The Dutch Commissioner said the latest outcomes from the industry gathering in Antwerp, where energy-intensive sectors called for scrapping the ETS, led to huge volatility in carbon pricing.
“That has talked down the price of ETS dramatically and has actually fuelled the volatility that we try to prevent,” said Hoekstra.
For Polish Secretary of State for Energy, Krzysztof Bolesta, von der Leyen’s letter lacked “concrete ideas,” but noted they were “interesting.”
“We are waiting for the meeting of the European Council and we will see what the leader is proposing specifically. For now, these are interesting ideas but still too little concrete to get to them,” Bolesta said on Tuesday.
Bernd Weber, founder and CEO of the climate action think tank EPICO, welcomed the bloc’s plan to reform the Market Stability Reserve to enhance price stability and maintain system flexibility, while providing reliable investment signals.
”To strengthen carbon leakage protection, free allocation needs to be used more strategically.

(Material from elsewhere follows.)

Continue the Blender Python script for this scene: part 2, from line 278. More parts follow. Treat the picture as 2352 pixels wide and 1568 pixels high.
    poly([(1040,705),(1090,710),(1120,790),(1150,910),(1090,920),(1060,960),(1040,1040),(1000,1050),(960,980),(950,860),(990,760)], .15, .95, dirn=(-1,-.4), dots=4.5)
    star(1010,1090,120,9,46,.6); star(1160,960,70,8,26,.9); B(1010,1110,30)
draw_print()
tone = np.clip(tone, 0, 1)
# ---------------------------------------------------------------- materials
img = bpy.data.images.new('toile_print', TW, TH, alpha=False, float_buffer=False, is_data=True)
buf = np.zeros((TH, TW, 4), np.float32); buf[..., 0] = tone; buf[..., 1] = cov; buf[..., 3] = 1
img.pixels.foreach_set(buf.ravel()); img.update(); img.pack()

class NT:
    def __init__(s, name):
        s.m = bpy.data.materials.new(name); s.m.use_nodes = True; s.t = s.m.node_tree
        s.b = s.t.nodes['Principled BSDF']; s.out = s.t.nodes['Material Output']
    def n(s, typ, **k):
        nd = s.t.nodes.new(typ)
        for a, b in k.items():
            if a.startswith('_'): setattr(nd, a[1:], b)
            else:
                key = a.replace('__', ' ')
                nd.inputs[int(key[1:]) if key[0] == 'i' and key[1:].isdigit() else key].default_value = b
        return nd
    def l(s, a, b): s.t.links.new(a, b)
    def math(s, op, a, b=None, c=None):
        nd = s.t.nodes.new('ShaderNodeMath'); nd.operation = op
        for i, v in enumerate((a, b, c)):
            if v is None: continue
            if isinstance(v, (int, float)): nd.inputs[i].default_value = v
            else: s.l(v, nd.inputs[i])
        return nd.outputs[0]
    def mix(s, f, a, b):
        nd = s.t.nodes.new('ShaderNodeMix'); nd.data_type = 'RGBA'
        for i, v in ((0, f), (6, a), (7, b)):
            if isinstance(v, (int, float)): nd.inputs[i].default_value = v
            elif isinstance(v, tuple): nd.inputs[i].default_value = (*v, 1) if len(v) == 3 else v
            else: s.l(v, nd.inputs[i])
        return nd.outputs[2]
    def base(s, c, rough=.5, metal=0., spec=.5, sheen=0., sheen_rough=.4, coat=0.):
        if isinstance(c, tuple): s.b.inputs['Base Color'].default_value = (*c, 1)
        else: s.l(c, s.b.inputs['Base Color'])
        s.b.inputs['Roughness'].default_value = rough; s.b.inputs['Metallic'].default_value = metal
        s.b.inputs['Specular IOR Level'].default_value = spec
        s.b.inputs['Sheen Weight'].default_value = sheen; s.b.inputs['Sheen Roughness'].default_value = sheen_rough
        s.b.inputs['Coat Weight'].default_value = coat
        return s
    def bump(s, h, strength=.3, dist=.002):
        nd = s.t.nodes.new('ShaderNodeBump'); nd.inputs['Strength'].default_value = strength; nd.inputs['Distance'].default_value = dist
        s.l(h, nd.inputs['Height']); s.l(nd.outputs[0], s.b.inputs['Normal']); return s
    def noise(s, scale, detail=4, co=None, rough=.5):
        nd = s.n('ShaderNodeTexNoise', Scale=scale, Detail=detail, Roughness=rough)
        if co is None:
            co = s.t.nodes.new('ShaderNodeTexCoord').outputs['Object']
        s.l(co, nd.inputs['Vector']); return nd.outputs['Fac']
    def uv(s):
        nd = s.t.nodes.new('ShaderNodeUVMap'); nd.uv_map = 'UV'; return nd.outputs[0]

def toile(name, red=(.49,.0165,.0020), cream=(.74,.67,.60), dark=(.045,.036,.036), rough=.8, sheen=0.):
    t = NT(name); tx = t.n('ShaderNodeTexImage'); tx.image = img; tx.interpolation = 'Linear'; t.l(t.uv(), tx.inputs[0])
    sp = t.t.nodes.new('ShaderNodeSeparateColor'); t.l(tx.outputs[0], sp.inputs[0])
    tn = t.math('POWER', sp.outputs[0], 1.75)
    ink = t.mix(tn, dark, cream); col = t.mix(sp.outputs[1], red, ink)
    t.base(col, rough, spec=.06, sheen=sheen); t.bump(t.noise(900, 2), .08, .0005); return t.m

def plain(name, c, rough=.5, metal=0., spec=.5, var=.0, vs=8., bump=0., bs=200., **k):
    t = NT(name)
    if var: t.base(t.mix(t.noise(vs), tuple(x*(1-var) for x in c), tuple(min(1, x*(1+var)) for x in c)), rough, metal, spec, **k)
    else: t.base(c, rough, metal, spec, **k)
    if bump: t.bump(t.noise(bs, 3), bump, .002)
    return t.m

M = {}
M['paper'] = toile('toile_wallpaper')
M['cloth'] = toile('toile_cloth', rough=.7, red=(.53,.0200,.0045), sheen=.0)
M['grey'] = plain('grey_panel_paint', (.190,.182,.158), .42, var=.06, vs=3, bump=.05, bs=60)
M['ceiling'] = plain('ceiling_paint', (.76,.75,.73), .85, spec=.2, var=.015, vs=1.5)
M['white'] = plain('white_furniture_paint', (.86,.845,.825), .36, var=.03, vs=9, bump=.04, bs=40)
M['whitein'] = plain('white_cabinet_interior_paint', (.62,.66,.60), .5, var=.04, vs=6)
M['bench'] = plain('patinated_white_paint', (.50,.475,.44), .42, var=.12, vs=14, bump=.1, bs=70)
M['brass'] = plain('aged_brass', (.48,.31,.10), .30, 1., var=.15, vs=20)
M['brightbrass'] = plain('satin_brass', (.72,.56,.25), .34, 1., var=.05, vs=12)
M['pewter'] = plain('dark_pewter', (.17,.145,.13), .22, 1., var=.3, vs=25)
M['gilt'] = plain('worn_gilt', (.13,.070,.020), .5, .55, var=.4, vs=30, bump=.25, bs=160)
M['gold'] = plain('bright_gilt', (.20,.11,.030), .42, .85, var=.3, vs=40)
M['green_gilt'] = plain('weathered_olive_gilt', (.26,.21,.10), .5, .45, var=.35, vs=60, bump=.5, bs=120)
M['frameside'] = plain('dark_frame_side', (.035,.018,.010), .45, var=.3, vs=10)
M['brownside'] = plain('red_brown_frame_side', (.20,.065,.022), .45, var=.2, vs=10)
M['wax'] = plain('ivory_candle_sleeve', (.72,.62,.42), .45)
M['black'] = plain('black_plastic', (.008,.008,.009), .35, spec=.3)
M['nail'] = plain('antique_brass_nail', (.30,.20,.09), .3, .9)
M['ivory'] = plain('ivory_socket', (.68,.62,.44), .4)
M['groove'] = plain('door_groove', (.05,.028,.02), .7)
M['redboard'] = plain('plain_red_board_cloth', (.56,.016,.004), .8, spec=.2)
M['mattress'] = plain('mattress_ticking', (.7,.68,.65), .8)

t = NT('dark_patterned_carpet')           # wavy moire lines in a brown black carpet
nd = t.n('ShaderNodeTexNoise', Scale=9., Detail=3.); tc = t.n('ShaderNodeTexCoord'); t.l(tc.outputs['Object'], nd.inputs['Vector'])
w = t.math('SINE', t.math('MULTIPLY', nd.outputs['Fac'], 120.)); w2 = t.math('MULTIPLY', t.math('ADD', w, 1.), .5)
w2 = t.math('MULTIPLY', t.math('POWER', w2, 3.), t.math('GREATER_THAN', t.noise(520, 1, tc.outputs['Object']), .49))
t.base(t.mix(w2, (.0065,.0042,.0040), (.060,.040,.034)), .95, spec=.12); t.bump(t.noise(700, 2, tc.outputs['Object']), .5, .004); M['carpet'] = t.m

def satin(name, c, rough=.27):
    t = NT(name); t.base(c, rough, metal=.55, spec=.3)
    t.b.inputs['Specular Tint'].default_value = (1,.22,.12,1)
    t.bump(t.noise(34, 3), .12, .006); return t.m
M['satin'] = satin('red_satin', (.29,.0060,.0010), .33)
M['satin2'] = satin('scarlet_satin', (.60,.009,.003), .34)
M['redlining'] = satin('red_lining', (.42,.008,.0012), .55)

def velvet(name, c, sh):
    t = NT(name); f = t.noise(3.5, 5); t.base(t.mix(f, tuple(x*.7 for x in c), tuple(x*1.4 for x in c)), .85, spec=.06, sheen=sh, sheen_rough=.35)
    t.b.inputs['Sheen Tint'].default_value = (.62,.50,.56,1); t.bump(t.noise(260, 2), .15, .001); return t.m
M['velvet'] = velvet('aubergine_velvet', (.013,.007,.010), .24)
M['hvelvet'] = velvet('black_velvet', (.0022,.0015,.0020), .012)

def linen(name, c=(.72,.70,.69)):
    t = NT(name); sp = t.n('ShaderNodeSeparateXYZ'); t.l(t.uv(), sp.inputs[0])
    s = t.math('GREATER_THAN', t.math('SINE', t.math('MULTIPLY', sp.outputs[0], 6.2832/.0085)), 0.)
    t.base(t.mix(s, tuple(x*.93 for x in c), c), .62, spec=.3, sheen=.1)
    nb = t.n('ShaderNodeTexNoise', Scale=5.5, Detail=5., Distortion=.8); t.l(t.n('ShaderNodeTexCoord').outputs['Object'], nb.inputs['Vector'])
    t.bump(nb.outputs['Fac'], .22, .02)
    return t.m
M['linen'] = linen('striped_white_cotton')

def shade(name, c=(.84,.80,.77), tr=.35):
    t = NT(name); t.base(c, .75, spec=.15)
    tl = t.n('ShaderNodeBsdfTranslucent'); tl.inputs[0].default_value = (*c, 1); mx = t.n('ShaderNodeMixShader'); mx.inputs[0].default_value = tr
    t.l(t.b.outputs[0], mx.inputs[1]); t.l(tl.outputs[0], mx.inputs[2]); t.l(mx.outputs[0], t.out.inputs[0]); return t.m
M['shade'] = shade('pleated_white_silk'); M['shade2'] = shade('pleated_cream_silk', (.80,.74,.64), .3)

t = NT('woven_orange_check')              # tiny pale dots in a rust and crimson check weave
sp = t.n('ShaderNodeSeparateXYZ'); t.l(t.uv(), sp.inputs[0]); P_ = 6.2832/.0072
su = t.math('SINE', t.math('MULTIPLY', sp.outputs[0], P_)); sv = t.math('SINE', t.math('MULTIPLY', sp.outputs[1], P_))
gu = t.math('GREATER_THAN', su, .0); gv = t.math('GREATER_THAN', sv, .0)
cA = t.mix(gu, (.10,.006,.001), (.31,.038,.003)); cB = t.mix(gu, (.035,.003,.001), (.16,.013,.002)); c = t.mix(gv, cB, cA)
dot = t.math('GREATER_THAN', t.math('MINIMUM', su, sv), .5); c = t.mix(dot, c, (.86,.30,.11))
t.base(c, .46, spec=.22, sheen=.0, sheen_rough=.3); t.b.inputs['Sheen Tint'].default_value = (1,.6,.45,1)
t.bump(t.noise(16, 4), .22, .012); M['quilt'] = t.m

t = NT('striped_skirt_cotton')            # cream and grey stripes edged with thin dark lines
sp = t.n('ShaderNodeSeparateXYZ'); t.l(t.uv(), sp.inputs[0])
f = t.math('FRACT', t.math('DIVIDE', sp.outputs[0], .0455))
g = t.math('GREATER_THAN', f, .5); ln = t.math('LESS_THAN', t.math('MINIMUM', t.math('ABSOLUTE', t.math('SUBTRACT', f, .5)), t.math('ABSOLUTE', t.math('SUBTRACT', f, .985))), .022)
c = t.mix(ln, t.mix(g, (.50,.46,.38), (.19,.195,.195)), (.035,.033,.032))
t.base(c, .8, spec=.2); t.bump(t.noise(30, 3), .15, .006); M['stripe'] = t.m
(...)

As allowances become scarcer, they must be directed where competitiveness risks are greatest—such as in the chemicals industry,” Weber said.
The EU executive is also betting on faster deployment of renewable energy, expanded grid infrastructure and tax changes to make electricity cheaper relative to fossil fuels.
The debate is expected to intensify at the European Council on Thursday, where leaders will face growing pressure to balance climate ambition with economic realities.